Chapel Hill Denham Forecasts Tighter Liquidity as NSE Opens Negative

Also, Chapel Hill Denham’s Women Investment Fund (WIF) gained 3bps while the Paramount Equity Fund (PEF) lost 35bps.

In the money market, interbank funding rates remained elevated at the start of the trading week due to provisioning for the wholesale FX auction.

Nonetheless, funding rates eased marginally, as the OBB and OVN rates moderated to 14.50% and 15.75% respectively (from 15.17% and 16.67% last Friday).

Financial system liquidity opened the week lower at N70.12bn compared to last Friday’s open of N613.26bn.

Chapel Hill Denham said it expects financial system liquidity to be tighter this week, as no major maturities are expected.

Meanwhile, the fixed income market recorded a largely positive performance on Monday. In the secondary T-bills market, the average rate opened the week unchanged at 2.54%.

However, in the open market operation (OMO) market, average discount rates on benchmark bills eased by 5bps to 4.58%. Analysts at Chapel Hill Denham attribute this to buy-ins on short (-20bps to 3.61%) and long (-3bps to 5.25%) DTMs.

In the secondary bond market, trading sentiments remained bullish as the average yield on benchmark bonds declined by 14bps to 8.82%. This was on buying sentiment across all tenors: short (-40bps to 5.94%), mid (-1bp to 8.82%) and long (-7bps to 10.97%) DTMs.

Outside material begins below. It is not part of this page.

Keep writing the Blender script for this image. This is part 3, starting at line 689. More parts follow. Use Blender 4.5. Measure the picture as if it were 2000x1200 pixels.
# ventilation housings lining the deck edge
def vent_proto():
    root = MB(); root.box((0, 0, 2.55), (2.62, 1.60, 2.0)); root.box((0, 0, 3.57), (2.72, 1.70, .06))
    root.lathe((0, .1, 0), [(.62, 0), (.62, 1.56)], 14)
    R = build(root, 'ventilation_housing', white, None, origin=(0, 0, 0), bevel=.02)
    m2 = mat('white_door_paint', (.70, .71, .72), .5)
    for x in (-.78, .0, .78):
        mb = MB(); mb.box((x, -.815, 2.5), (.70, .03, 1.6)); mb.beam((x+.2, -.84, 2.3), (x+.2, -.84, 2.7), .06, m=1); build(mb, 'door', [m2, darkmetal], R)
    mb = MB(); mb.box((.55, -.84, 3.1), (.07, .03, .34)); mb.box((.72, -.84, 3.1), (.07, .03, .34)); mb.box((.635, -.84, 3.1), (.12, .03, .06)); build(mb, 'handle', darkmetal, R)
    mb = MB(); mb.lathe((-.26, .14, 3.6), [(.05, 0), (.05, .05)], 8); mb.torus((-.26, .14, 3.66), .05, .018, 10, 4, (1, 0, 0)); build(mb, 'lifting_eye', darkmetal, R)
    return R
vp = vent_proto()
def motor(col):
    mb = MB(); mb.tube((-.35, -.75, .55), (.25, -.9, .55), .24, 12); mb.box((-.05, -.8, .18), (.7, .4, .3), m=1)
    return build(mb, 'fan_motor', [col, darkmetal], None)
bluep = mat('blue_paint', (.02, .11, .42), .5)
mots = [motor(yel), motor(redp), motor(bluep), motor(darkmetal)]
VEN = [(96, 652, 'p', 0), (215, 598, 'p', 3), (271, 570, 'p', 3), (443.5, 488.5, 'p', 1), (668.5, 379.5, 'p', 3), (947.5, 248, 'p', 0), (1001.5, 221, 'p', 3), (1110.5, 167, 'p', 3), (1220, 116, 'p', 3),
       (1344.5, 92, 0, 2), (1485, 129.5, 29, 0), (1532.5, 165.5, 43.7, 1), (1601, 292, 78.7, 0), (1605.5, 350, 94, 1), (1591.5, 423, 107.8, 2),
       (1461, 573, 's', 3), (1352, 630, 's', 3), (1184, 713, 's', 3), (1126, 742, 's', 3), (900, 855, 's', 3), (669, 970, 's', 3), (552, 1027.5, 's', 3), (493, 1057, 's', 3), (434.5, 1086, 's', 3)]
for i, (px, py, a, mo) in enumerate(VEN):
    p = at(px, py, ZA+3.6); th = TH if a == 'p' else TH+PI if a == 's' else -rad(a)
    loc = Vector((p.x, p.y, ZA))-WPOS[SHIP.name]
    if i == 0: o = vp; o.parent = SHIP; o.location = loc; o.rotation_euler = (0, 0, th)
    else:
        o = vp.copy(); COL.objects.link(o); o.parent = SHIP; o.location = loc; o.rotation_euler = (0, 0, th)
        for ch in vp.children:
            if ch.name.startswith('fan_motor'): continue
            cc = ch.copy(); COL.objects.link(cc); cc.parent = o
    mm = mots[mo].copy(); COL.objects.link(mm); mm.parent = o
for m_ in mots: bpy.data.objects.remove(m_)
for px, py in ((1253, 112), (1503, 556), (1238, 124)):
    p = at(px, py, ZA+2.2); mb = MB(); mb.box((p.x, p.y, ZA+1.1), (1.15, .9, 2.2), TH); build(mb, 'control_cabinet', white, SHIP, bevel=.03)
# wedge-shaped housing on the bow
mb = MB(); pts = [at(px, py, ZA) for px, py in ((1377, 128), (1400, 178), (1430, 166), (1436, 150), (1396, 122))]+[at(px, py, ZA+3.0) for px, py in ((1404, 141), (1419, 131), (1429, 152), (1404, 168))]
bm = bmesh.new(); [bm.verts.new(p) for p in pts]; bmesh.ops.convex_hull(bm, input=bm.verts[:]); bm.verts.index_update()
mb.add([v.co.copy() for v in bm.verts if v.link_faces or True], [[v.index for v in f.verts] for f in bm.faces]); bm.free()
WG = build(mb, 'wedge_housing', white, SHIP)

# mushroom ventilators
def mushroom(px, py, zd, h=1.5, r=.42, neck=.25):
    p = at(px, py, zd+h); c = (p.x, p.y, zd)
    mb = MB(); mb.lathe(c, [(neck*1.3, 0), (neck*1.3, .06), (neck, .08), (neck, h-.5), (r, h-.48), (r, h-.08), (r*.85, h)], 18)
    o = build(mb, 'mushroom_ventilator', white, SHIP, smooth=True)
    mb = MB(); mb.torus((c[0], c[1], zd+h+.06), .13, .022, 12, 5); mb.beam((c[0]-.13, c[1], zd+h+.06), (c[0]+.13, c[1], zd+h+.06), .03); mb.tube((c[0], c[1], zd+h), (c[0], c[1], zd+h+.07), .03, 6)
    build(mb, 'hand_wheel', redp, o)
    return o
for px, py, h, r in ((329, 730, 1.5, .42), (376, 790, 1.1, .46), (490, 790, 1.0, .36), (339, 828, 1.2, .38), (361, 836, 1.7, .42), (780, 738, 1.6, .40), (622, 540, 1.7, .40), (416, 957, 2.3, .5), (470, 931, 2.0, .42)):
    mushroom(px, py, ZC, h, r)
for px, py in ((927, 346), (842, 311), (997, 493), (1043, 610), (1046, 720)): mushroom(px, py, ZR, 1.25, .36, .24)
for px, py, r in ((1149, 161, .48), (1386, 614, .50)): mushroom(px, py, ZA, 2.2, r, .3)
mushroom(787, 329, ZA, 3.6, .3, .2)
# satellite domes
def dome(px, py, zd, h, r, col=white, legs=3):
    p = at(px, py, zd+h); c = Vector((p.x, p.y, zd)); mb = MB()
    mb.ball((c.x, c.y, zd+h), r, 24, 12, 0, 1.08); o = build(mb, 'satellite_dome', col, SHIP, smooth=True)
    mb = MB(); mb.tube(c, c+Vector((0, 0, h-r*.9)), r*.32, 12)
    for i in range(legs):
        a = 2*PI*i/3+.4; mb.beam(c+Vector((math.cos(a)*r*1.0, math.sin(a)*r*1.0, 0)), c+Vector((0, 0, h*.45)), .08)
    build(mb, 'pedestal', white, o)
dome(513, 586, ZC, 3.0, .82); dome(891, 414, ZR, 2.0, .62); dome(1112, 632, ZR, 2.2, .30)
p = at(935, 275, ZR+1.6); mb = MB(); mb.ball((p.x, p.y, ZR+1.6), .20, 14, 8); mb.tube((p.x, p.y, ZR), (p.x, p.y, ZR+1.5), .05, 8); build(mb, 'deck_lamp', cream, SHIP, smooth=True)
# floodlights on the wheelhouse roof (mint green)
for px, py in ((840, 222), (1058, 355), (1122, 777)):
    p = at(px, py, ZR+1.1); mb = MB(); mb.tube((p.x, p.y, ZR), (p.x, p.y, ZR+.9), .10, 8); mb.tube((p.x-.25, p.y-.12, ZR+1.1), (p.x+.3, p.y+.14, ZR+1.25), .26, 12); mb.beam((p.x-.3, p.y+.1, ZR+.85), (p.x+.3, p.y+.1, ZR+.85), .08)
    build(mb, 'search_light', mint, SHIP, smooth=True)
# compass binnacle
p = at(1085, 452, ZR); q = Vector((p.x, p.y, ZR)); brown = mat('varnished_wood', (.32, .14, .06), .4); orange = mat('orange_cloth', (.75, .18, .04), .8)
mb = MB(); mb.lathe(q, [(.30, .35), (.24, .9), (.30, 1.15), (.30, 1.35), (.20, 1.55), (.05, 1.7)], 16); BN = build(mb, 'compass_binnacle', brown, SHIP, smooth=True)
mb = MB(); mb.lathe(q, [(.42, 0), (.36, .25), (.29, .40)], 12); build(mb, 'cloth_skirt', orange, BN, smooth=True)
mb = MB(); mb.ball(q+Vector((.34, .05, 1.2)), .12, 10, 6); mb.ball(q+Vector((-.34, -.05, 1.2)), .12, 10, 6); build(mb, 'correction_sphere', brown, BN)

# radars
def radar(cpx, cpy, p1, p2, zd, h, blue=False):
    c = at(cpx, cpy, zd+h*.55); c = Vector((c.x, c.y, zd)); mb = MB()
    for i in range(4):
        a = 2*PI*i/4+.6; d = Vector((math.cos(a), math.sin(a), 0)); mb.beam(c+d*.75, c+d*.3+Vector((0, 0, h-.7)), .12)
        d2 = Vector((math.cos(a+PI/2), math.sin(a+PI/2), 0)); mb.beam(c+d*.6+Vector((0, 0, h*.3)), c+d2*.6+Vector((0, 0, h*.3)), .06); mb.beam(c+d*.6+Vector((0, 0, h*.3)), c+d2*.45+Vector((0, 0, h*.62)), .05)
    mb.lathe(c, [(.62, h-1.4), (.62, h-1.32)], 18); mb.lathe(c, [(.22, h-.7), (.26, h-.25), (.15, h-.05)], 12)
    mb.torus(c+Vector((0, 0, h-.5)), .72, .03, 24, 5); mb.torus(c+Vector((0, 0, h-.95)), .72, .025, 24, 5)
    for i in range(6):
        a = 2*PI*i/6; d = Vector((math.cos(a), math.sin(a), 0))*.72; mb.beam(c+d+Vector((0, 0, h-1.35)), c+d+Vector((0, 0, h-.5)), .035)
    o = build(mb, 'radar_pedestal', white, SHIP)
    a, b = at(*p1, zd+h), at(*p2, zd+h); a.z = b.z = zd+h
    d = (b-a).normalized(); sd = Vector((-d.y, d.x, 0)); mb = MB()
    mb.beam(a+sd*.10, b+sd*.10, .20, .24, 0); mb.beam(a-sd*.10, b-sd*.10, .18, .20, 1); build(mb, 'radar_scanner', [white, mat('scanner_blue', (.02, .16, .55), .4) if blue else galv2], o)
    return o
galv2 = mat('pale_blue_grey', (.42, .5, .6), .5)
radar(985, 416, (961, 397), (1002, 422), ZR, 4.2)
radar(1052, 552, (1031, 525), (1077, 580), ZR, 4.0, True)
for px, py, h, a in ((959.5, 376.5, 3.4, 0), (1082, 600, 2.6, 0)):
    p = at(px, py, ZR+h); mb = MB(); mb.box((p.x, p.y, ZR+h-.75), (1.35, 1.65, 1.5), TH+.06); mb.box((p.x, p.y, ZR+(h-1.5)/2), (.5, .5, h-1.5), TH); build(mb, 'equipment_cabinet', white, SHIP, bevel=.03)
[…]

Elsewhere, the Naira exchange rate appreciated by 50kobo (+13bps) at the I & E window to N386.00. It was, however, unchanged at N361.00 and N455.00 at the official and parallel market windows, respectively. The external reserves stood at US$36.32 billion having dropped by 0.76% month to date as of 18 June 2020.

Chapel Hill Denham Forecasts Tighter Liquidity as NSE Opens Negative.